Laik Türkiye Cumhuriyeti’nin, yanlış yorumlamalarına meydan verildiği şu günlerde, aşırı zıt kutuptan bir yana, “ılımlı” adı altında birleşmeden söz eden takunyalarının sırrını ifşa etmiş değilim. Bir taraftan laikliği “anti din” göstermeye çalışan Kemalist yobazların, diğer taraftan İslam’ı “hoşgörü “adı altında satmaya çalışan batı kuklası yavşak muhafazakarların halkın inançlarıyla oynadığını belirtmek isterim.
Muğlak bir kavram olan demokrasiyi diğer fikri cereyanlarının engellenmesi için koz olarak kullanan masonlarını demokrasi adı altında ülkeyi emperyalistlere teslim etmeye çalıştıklarını yavaş yavaş görüyoruz. Kısacası bu ülkede güvenilir bir kaynak olmadığı gibi’ güvenilir bir siyasi mekanizma da yoktur. Hak ve hukuktan bahsedenler, kanunların işlerliğini önlemeye çalışıyorlar. Bir siyasi mekanizmanın iyi işleyebilmesi için her şeyden önce insan potansiyeline ihtiyaç vardır. Bu insanlar seçilmiş kişilerse o halde söz hakkı milletindir savıyla halkı bilinçlendirmek ve dönen çarktan haberdar etmek gerekiyor.
T.C. hudutları içerisinde faaliyet gösteren her parti laik ve demokratik olmak zorundadır. Bunu ben değil, kanunlar söylüyor. O halde bile siyasi partinin önünü kesmek, ona yüklenmek gereksizdir. Çünkü o parti kuruluş tüzüğünde bunlara sadık kalacağını aht etmiştir. Bu nedenle kanunların bütün partileri adları ve şanları ne olursa olsun ya Avrupa’daki Hristiyan demokrat ya da sosyal demokratlar sınıfına koymak gerekiyor. Türkiye’de hiçbir parti şeriat yanlısı değildir ve hiçbir parti dürüst de değildir. Dürüst ve tutarlı bir parti kurulamaz zaten buna müsaade bile edilemez.
Kısaca subjektif potaya sokmaya çalışırsak her şeyin başında insan geliyor. Monist ve dualist bir sentezden hareketle amaç ve sebepleri ne olursa olsun, hangi mekanda ve zamanda yaşarsa yaşasın topraktan yaratılmış insanın toprağa gideceğini bilmesi, hak ve halk korkusuyla cesur, dürüst ve kararlı olması gerekiyor.

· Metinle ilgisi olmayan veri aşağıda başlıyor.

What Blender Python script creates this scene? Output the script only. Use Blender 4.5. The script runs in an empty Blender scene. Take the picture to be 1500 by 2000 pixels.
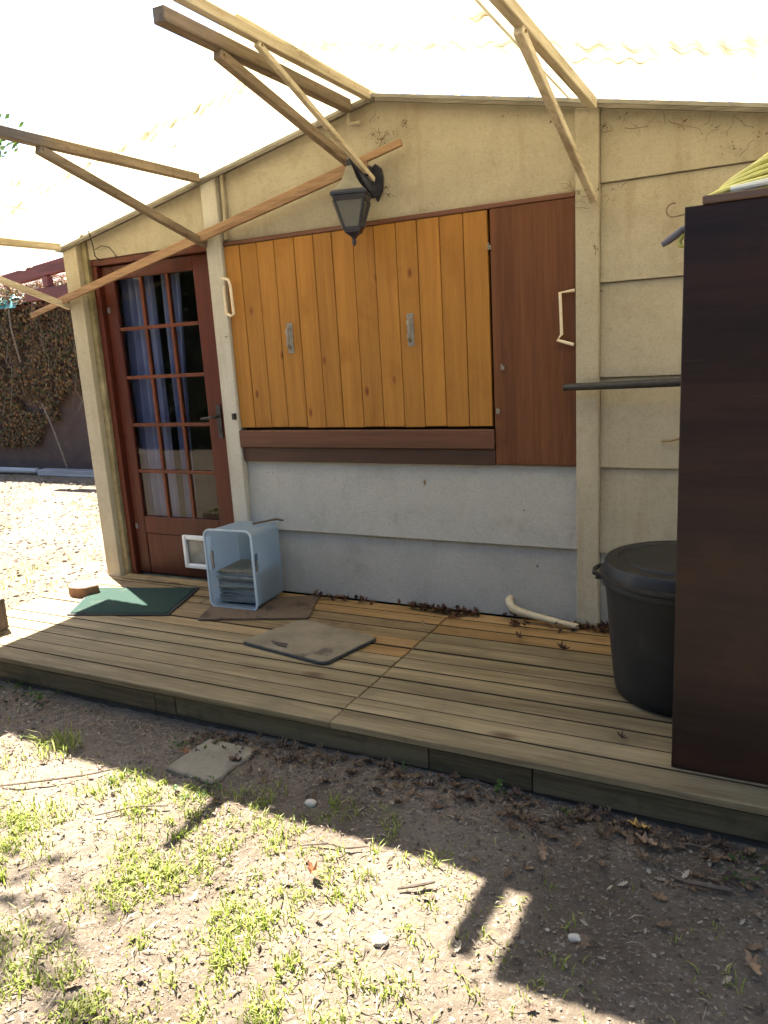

Fitne ve fesadın ayyuka çıktığı toplumumuzda, insanları sevmek bir yana dursun, insanın giz alanına vukuu bulan saldırılar had safhaya ulaşmış. Nefsi ve hevesi istekler doğrultusunda Allah’a isyan derecesine varırcasına sırf menfaat sağlama amacıyla “yalan” kavramı normal günlük kullanımda karşılanmış, sırt çevirme, işi bitince terk etme, selam verince baş alma güdüsü yol alıp gitmiş. Doğruluk adına hiçbir şey yapılmamış. Anne baba unutulup, sevgili dışlanmış, kardeş kardeşi birkaç milyoncuk uğruna öldürmüş bir toplumdan ne beklenebilir. Allah C.C'nun “Siz kendinizi değiştirmedikçe, Allah sizi değiştirmez” ayetini beynimize yerleştirme zamanı gelmiştir.